Recuerdo con angustia momentos de mi adolescencia, sobre todo al llegar a Sevilla. Llegar a un colegio nuevo, gente nueva… se me hacía un mundo. Pero lo peor de todo estaba por llegar: la piscina.
Creo que nunca me he sentido tan mal que cuando tocaba la hora de piscina. Un adolescente retrón, chicos nuevos, la personalidad intentando formarse, el cuestionamiento del mundo y de mi propia existencia.
Así que la piscina la peor de mis pesadillas. Tener que desnudarme frente a otros chicos a los que no conocía de nada y enseñar mi cuerpo del que no era consciente. Así que empecé a odiarme y a odiar a la gente por hacerme sentir extraño,
Es una de las cosas más jodidas que pueden pasarle a uno. Odiarse. Y ese odio no era contra la piscina o contra ellos, era contra mí. Durante mucho tiempo me odié, odié mi cuerpo por ser diferente, por salirse de la norma, por ser llamativamente distinto.
Así que la piscina simbolizaba todo aquello que odiaba.

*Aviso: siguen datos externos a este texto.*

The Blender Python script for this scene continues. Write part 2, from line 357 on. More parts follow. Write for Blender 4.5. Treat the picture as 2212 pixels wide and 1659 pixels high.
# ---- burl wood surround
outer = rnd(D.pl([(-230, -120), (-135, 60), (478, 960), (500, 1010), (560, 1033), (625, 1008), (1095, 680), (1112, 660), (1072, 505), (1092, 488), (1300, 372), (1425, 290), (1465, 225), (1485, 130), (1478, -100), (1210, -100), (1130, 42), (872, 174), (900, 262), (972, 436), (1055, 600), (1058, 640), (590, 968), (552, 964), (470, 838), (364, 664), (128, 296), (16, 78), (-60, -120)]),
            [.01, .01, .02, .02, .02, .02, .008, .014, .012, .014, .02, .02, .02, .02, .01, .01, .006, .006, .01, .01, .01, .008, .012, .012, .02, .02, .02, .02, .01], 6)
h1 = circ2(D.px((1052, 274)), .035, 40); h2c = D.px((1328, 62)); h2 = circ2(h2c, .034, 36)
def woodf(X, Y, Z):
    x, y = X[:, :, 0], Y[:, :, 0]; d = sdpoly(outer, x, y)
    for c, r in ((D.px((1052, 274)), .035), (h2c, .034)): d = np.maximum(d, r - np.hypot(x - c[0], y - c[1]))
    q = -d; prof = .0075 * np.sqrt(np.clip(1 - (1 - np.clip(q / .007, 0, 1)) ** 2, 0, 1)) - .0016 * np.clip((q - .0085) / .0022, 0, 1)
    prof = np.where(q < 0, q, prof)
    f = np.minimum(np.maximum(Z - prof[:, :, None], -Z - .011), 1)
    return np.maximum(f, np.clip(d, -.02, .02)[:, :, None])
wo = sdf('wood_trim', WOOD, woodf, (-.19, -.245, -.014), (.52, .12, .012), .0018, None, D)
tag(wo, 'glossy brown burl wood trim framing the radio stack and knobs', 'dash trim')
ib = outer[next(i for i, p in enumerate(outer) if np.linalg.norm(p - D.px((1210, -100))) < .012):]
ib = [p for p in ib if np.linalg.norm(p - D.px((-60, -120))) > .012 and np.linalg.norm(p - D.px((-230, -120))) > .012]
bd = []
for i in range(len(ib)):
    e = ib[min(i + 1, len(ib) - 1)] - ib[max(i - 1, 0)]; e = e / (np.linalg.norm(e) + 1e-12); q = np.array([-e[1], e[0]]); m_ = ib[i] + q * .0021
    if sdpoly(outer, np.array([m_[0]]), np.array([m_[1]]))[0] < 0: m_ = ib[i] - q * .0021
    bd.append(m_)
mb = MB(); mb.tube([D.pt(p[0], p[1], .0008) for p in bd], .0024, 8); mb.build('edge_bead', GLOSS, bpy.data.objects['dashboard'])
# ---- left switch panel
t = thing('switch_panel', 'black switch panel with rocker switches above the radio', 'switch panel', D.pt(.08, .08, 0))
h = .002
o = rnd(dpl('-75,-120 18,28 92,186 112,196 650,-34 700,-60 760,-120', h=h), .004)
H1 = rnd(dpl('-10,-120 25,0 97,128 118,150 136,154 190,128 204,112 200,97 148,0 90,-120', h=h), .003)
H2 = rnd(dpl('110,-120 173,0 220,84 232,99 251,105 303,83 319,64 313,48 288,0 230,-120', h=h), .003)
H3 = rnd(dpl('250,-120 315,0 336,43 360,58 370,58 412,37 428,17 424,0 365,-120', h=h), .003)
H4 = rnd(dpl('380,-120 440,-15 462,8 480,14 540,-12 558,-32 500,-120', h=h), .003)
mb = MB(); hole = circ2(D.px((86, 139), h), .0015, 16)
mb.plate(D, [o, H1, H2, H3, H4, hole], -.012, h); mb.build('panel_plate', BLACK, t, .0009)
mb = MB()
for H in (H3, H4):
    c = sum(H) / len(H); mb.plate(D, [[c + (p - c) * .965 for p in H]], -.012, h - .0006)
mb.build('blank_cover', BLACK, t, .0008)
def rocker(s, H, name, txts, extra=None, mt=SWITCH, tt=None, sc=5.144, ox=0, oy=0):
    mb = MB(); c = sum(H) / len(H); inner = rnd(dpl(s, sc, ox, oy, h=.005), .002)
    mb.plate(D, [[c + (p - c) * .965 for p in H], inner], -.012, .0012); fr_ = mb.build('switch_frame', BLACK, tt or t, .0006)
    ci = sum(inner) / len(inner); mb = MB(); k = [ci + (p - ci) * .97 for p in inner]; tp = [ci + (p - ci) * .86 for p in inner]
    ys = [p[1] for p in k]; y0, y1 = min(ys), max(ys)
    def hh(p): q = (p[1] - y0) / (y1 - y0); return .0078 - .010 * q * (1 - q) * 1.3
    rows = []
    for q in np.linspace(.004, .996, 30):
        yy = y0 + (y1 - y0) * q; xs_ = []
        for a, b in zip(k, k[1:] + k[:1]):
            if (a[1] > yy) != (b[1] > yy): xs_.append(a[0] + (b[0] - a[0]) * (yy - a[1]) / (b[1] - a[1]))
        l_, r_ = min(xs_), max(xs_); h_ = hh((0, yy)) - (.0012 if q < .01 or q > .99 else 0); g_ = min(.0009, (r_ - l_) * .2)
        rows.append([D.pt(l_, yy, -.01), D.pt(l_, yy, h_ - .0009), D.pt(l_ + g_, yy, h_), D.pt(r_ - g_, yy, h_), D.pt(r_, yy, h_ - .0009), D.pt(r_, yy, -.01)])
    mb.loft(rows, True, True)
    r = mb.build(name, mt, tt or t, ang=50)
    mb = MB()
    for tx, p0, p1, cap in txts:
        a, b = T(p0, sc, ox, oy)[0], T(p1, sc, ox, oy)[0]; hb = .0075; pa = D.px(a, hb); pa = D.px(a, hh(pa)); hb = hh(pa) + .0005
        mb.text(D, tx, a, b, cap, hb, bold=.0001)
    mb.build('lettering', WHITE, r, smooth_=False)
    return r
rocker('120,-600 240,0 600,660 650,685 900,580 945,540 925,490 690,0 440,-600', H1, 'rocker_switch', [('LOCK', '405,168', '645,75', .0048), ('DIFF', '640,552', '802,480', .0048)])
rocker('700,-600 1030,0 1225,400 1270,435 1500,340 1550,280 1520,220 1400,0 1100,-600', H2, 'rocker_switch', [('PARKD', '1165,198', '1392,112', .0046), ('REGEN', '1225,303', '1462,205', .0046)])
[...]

Ponía excusas para no tener que cambiarme, siempre lo hacía el último, odiaba que la gente me mirara y eso es algo que aún no entiendo. La presión social que viven los adolescentes, y hemos vivido quien nos hemos salido de la norma, es brutal.
Es terrible hasta el punto de crujirte la autoestima. Y salir de ahí es complicado. Pero es complicado porque a esa edad, y esto es común en la adolescencia, todo te parece que te mira, que te examina.
La piscina era tan odiosa que hasta iba en sandalias para que nadie se diera cuenta de mis pies, trataba de disimularlo todo escondiéndome detrás de la toalla. Y es que necesitaba la aceptación de los demás porque yo no era capaz de aceptarme a mí mismo. A partir de que empiezas a preocuparte de otras cosas todo empieza a cambiar. Ves que no eres el centro de atención, que la gente no te mira y lo más importante, que no te miraba antes.
Afortunadamente uno crece, madura, cambia los puntos de vista y aleja los fantasmas como puede. En mi caso empecé a aficionarme al agua en casa de mis padres que había una piscina comunitaria e iba cuando no iba nadie o alguien conocido, así podía tener la seguridad de que no me iba a sentir mal. Y es que uno tiene que luchar contra sus fantasmas. La discapacidad, en mi caso, me ha traído muchos dolores de cabeza, muchas frustraciones, pero también me ha servido para romper ciertos límites y llevarme a sitios que pensaba en un principio que no podría.
No volví a pisar la piscina del colegio por lo que representaba aquello, pero sí que he vuelto a nadar y a ir a otras piscinas, sobre todo con la certeza de que soy lo que soy y no hay nada mal en ello. A veces quererse es la labor más complicada que tenemos y por ahí empieza el asunto.